В 1976 году в статье под названием «Выбор еды крысами, людьми и другими животными» (The Selection of Foods by Rats, Humans and Other Animals) Розин рассмотрел ситуацию, в которой оказывается всеядное существо, и сравнил ее с положением «специализированного» едока, для которого вопрос обеда решается как нельзя более просто. Так, сумчатый медведь коала не беспокоится о том, что он будет есть: если «это» выглядит как эвкалиптовый лист и имеет аромат и вкус эвкалиптового листа, то «оно» и составит обед – кулинарные предпочтения коала раз и навсегда «вшиты» в его гены. Но у всеядных, таких, как мы (и крысы), значительная часть умственных усилий и огромное количество времени уходит на выяснение того, какие из многочисленных потенциальных блюд, предлагаемых нам природой, безопасны. Мы полагаемся на громадные резервы памяти и способность к распознаванию, чтобы оградить себя от ядов (не от этого ли гриба мне стало плохо на прошлой неделе?) и перейти к самым питательным растениям (красные ягоды сочнее и слаще зеленых). Вкусовые рецепторы также активно помогают нам в этом деле, сигнализируя о сладости (энергия углеводов) и о горечи, которая часто определяется токсичными алкалоидами растений. Врожденное чувство отвращения удерживает нас от поглощения таких продуктов, которые могли бы нас заразить, например от протухшего мяса. Многие антропологи считают, что мозг человека эволюционировал в сторону большего объема и сложности именно для того, чтобы помочь ему справляться с дилеммой всеядности.
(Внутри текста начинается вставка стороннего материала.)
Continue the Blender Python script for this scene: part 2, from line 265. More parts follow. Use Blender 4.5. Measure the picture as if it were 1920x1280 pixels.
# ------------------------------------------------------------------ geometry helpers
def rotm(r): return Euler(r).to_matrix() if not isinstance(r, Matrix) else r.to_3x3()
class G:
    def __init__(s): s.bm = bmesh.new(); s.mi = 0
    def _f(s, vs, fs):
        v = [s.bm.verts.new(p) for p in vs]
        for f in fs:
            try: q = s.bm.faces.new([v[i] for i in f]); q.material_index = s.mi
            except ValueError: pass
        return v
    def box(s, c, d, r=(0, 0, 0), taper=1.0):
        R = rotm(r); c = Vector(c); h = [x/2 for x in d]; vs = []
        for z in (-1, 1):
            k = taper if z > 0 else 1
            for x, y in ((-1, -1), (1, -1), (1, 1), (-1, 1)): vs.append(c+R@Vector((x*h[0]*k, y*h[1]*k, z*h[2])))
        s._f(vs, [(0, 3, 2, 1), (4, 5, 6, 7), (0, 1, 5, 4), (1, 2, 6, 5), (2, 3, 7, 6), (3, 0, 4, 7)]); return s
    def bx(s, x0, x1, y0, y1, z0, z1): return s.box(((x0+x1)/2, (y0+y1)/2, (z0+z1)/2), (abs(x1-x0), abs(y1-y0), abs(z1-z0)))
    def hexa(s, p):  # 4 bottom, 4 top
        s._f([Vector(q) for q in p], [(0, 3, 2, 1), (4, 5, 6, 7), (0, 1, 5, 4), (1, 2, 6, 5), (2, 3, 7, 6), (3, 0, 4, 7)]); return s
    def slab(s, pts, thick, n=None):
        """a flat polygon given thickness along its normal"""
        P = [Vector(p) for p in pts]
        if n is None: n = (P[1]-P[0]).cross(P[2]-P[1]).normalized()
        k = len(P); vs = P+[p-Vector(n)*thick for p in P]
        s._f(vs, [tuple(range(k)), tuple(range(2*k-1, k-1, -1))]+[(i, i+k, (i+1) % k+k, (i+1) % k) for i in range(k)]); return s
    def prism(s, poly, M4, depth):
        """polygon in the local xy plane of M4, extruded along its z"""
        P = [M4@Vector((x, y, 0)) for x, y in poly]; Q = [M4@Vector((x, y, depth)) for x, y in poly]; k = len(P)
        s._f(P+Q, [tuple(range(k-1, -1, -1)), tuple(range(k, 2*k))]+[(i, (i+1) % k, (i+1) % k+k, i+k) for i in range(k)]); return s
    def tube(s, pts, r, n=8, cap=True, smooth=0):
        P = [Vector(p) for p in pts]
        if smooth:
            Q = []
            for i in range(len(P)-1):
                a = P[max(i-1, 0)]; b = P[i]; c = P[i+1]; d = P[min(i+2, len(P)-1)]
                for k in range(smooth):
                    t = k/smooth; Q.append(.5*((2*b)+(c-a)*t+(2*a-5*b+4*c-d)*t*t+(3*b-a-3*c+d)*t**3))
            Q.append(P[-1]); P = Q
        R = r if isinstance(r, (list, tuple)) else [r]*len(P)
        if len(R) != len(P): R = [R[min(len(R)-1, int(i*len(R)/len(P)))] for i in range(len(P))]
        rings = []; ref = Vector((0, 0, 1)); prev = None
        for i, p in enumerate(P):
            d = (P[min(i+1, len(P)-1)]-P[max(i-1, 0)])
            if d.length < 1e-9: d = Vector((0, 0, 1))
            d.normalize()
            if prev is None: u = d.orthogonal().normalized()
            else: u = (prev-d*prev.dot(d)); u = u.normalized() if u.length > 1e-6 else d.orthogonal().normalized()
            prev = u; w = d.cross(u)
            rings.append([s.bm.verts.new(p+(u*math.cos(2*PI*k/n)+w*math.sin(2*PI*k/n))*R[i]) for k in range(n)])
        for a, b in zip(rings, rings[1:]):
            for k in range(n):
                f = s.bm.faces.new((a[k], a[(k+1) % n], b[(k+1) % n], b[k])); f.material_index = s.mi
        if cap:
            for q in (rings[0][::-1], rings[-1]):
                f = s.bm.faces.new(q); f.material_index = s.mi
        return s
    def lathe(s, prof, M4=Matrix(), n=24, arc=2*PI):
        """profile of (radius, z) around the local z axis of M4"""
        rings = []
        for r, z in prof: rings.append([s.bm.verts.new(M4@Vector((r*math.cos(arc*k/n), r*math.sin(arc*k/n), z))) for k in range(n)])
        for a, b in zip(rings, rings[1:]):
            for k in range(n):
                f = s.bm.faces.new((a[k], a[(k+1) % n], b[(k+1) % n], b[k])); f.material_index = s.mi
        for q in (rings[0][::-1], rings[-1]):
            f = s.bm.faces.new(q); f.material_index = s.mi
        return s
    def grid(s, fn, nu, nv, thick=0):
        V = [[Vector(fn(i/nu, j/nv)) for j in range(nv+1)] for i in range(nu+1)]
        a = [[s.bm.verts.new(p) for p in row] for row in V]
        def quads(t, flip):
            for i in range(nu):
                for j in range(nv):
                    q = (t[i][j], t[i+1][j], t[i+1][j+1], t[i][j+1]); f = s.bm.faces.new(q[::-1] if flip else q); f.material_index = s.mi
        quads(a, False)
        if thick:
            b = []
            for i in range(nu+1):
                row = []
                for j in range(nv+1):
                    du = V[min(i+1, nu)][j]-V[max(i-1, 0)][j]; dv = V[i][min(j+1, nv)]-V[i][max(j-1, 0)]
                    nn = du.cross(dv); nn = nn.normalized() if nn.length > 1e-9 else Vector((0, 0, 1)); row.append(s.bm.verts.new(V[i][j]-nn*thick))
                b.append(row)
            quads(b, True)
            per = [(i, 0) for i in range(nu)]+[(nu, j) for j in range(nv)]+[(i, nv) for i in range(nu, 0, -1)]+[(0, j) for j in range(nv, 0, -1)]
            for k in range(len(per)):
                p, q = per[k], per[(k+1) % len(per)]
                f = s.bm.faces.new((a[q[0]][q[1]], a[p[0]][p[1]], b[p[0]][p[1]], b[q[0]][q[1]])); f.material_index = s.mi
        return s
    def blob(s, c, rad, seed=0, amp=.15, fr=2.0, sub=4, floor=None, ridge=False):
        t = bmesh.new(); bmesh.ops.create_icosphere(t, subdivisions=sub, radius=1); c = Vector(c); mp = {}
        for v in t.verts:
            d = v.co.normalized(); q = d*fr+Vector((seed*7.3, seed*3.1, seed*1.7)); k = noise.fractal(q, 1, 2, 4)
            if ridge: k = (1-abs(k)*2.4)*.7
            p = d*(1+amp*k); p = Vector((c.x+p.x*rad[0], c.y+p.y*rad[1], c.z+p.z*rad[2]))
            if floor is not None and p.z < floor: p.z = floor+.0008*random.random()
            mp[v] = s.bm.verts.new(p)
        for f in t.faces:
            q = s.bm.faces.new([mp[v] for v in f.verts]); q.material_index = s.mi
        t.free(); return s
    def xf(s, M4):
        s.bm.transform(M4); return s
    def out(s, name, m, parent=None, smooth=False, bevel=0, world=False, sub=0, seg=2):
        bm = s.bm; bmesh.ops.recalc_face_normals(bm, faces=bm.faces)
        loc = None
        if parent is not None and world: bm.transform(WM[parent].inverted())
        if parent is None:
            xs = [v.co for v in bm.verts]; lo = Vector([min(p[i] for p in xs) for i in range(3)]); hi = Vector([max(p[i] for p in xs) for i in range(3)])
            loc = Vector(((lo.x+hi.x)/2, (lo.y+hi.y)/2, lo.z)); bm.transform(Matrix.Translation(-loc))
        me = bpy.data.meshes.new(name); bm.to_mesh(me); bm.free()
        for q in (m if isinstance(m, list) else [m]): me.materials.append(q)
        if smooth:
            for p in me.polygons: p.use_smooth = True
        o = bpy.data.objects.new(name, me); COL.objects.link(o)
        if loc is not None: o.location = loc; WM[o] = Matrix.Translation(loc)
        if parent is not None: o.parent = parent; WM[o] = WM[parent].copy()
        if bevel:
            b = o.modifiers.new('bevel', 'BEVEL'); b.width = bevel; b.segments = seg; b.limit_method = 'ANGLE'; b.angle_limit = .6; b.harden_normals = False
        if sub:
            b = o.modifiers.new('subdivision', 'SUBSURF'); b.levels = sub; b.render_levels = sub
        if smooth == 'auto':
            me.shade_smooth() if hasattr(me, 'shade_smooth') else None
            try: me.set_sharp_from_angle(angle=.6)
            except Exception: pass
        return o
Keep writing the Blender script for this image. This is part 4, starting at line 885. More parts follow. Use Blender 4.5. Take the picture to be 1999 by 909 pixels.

Быть «универсальным» едоком – это, конечно, великое благо, но это и вызов природе, который позволяет человеку успешно осваивать практически все среды, существующие на планете. Всеядность также предполагает получение удовольствия от разнообразия выбора. Но слишком большой выбор приносит с собой сильный стресс и приводит к возникновению своего рода манихейской точки зрения на пищу: весь мир разделяется на хорошее (съедобное) и плохое (несъедобное).
Если крыса делает такой важный выбор более или менее самостоятельно, то человек сначала определяет, что именно находится перед ним, а потом вспоминает, какие объекты являются пищей, а какие – отравой. Человек как всеядное животное имеет в дополнение к чувствам и памяти еще одно неоценимое преимущество: это культура, которая хранит опыт и накопленную мудрость бесчисленных дегустаторов, живших до нас. Мне не нужно экспериментировать с грибом, который сегодня имеет говорящее название «бледная поганка» (Amanita phalloides). Мне известно, что первый бесстрашный поедатель свежих омаров как-то не очень хорошо кончил. Наша культура систематизирует правила «умной» еды, укладывая их в сложную структуру из табу, ритуалов, рецептов, манер и кулинарных традиций, которые избавляют нас от необходимости заново решать дилемму всеядности при каждом приеме пищи.